Tech-savvy Ugandans boosting earnings by embracing Bitcoin
In a sleek new high-rise in Uganda’s capital, an enthusiastic lecturer described his financial success with the cryptocurrency bitcoin while his earnings were projected on a screen.
“What I have earned in oneand-a-half years from bitcoin is more than I earned in ten years as a teacher,” Richard M. Bagorogo told his audience. “I am living on bitcoin because getting a job in this country is not easy.”
Some tech-savvy Africans are embracing bitcoin, the most popular virtual currency, despite the warnings of a few governments, seeing the volatility in its value a better risk than the usual hustle amid the continent’s high unemployment.

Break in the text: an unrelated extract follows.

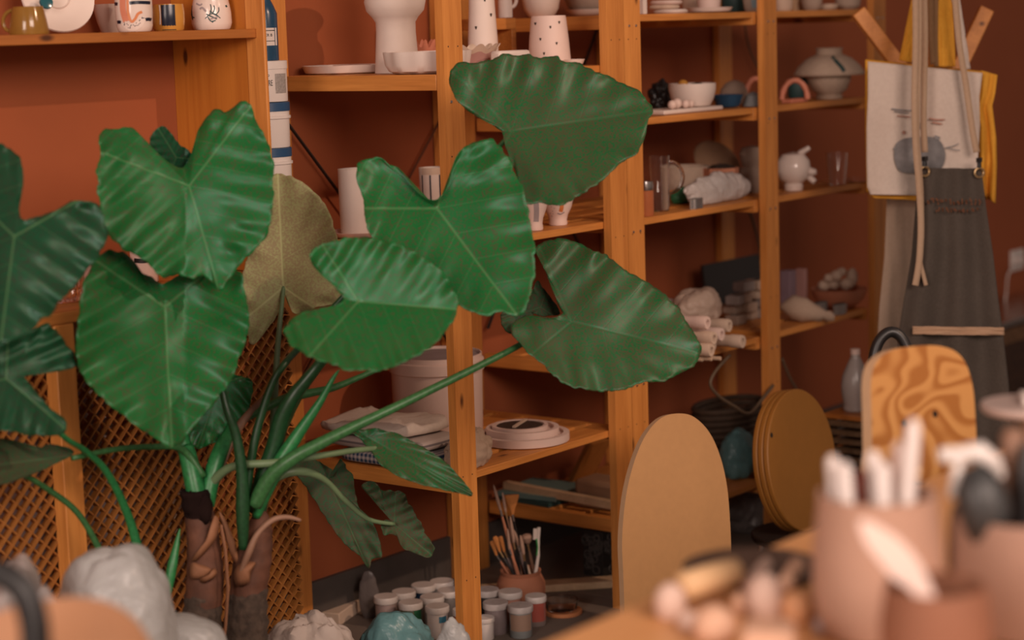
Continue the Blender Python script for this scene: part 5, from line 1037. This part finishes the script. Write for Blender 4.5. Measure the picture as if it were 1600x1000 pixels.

Many bitcoin adoptees are professionals aiming to supplement their salaries, but others are jobless millennials hoping to make a living by trading the cryptocurrency, which isn’t tied to any bank or government and, like cash, allows users to spend and receive money anonymously or mostly so.
In Kampala, Uganda’s capital, and elsewhere a small community turns up at events where stars like Bagorogo preach what they call “the gospel of bitcoin.”
On a recent morning Bagorogo explained how he once could not afford to enroll his children in the international school where he taught. Now, he said, his lifestyle has changed: a recent holiday in Dubai and more than enough money to help out his father.
It didn’t always go smoothly, as many in Africa have little idea what bitcoin is.
“When I tried to bring my cousins on board, they called my father in the village and said, `Your son has gone mad,”’ Bagorogo recalled. “For me, I was fascinated by the mathematics behind blockchain technology. But the local man is interested in money, not the mathematics, so I normally sit with them and show them how I get and withdraw my money. Once they see how easy it is, they also want bitcoin.”
Bitcoin and other cryptocurrencies rely on blockchain, or the public, distributed ledgers that track the coins’ ownership. The bitcoin ledger is powered by “miners,” socalled because they throw computational power into the system to discover and verify cryptocurrency units, occasionally receiving – or “mining” – new bitcoins in return.
Bagorogo encourages people to invest in one of over two dozen global mining pools.
For many who can’t afford to buy and hoard large amounts, the potential returns, including dividends, can seem promising. Such facilities, however, have faced doubts about whether they are genuine and some countries have warned of money laundering and the threat to government-backed currencies.